> What you have to do
Look through the data below. Pick out the lines holding the string "part".

> Raw data
= = = = = = =
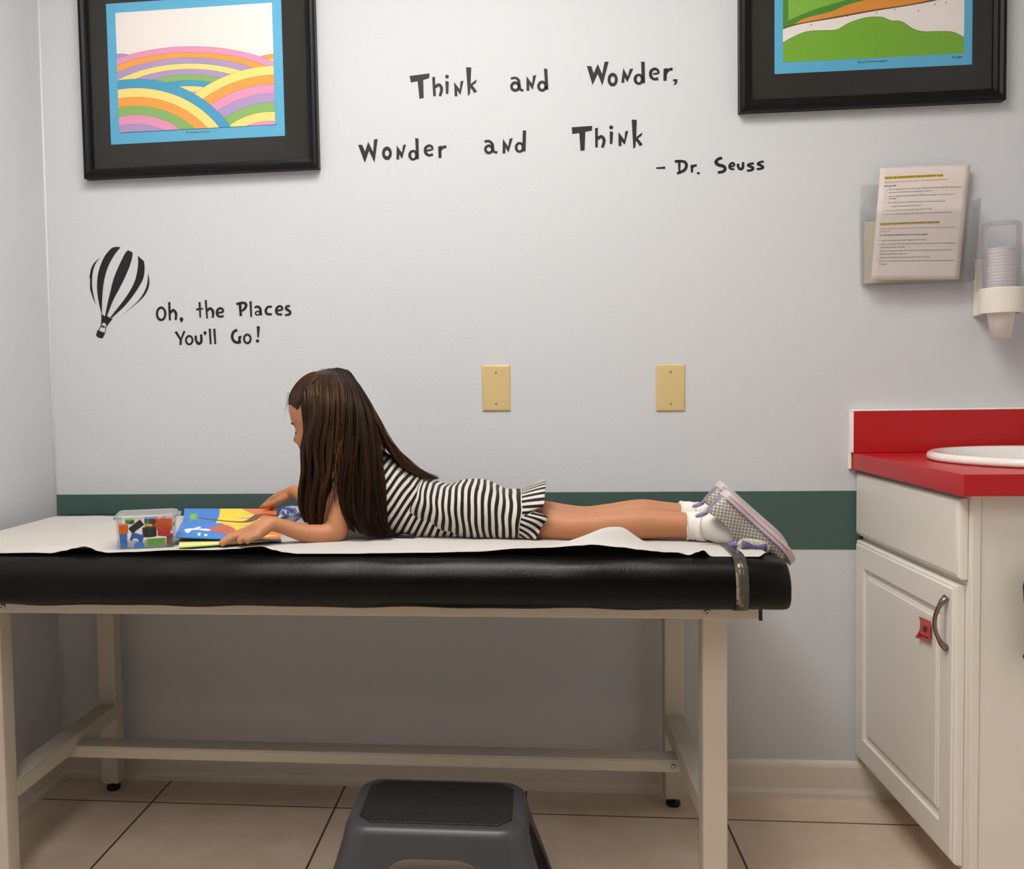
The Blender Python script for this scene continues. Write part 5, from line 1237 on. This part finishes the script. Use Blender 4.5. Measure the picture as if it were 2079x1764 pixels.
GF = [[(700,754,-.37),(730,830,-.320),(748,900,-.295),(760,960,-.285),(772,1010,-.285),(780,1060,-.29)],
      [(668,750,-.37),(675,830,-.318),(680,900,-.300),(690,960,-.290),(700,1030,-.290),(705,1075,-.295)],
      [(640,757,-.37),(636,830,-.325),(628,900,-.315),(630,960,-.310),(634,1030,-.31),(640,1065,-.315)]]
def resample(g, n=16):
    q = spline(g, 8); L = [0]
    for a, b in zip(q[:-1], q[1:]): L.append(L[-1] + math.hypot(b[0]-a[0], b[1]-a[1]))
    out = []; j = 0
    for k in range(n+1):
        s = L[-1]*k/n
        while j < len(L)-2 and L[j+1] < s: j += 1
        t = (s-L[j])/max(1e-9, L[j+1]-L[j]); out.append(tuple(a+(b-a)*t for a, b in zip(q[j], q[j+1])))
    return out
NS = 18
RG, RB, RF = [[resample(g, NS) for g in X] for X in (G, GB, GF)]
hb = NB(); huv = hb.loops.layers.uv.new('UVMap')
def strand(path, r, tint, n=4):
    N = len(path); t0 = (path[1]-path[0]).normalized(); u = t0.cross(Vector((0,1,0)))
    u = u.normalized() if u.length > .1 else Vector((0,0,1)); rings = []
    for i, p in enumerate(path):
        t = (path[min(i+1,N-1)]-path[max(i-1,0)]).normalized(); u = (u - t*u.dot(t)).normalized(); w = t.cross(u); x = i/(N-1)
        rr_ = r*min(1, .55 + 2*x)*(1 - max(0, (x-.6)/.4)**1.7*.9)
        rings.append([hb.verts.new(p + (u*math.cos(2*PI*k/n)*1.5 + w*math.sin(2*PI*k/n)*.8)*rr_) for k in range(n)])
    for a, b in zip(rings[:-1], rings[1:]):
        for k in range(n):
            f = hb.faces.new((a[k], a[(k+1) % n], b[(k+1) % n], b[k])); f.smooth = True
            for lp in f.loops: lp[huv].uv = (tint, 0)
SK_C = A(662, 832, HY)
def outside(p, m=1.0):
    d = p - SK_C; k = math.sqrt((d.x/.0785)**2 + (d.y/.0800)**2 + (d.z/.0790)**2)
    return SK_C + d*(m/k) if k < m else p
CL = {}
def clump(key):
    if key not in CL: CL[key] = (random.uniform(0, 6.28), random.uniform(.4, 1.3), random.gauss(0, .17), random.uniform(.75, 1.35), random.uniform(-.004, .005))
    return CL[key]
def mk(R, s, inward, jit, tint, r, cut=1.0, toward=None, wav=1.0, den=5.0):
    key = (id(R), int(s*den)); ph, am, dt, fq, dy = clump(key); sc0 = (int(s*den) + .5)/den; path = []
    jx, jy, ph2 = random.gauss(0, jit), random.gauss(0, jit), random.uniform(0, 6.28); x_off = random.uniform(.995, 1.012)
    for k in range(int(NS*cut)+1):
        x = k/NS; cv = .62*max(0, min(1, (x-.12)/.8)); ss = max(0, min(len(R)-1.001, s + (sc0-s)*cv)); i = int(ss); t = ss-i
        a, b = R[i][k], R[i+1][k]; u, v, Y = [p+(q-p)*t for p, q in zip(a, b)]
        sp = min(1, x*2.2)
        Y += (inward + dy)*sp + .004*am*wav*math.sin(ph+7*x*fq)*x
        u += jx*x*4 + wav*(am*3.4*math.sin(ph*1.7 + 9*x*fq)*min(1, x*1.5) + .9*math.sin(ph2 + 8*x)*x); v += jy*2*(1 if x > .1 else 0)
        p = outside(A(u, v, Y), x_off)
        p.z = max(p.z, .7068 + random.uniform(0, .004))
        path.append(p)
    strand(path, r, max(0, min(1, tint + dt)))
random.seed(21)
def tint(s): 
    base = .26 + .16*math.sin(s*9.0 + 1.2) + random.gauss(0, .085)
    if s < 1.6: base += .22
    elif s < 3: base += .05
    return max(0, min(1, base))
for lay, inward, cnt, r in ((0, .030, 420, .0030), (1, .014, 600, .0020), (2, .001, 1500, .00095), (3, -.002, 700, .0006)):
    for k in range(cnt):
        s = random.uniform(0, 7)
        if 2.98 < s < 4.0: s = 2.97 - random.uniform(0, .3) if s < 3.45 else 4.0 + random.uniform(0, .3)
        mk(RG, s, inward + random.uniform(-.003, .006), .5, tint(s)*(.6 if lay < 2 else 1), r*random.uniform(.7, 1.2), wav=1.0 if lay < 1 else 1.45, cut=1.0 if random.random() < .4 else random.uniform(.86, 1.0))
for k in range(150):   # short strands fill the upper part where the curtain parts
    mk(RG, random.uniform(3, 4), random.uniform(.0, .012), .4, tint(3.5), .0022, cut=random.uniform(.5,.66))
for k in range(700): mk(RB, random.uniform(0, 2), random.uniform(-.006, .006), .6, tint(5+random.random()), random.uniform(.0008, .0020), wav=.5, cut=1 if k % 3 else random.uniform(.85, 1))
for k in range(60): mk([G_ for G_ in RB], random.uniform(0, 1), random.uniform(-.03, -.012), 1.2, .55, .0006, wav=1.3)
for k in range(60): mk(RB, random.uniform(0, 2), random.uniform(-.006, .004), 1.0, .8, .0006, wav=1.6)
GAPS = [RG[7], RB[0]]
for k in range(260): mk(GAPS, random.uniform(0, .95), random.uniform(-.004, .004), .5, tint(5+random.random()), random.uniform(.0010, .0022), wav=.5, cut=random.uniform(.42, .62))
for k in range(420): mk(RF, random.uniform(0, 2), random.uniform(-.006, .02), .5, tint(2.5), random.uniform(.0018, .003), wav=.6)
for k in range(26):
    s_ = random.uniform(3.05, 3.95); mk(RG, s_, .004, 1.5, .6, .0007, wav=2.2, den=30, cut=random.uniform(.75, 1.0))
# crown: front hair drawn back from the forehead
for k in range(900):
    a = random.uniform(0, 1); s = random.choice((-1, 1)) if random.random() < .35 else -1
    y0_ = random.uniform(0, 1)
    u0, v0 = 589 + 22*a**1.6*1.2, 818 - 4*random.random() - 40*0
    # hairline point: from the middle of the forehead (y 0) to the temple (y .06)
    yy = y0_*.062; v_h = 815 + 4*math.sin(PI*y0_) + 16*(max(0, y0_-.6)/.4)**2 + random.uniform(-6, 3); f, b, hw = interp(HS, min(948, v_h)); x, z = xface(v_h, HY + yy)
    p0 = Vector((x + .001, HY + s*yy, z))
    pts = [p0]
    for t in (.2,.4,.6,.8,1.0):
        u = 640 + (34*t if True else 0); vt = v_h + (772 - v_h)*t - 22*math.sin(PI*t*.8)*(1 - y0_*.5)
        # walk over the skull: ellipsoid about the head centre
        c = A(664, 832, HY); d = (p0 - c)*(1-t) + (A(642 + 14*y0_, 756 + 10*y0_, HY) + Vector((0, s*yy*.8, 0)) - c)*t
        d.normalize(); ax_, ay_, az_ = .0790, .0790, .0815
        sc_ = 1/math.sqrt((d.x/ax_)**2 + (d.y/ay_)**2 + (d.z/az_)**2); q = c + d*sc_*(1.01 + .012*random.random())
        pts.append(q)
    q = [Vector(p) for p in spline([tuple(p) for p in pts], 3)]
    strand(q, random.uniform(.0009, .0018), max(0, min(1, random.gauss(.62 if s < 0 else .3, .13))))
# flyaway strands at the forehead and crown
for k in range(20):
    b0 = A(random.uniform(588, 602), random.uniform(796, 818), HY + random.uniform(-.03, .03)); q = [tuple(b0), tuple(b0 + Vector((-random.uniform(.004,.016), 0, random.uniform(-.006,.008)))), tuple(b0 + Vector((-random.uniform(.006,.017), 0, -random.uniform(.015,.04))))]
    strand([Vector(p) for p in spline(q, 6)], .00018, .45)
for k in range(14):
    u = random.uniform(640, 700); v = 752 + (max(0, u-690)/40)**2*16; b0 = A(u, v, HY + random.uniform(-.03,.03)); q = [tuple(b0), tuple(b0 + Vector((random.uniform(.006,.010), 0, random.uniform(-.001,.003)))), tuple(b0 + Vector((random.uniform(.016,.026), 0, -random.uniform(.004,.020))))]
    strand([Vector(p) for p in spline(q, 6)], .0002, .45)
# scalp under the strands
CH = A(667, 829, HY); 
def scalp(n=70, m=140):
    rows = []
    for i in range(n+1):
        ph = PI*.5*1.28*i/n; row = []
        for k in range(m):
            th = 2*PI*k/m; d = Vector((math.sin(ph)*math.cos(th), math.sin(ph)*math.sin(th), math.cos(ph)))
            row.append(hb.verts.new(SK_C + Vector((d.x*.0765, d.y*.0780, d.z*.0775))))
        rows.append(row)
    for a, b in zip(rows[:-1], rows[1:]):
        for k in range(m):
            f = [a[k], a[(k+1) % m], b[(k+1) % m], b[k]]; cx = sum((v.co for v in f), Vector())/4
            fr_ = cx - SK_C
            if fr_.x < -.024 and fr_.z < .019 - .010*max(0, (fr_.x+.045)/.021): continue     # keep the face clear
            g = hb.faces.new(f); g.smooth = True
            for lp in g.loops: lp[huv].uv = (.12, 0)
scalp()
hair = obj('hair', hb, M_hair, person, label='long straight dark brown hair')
= = = = = = =
> Result for this exercise
The Blender Python script for this scene continues. Write part 5, from line 1237 on. This part finishes the script. Use Blender 4.5. Measure the picture as if it were 2079x1764 pixels.
for k in range(150):   # short strands fill the upper part where the curtain parts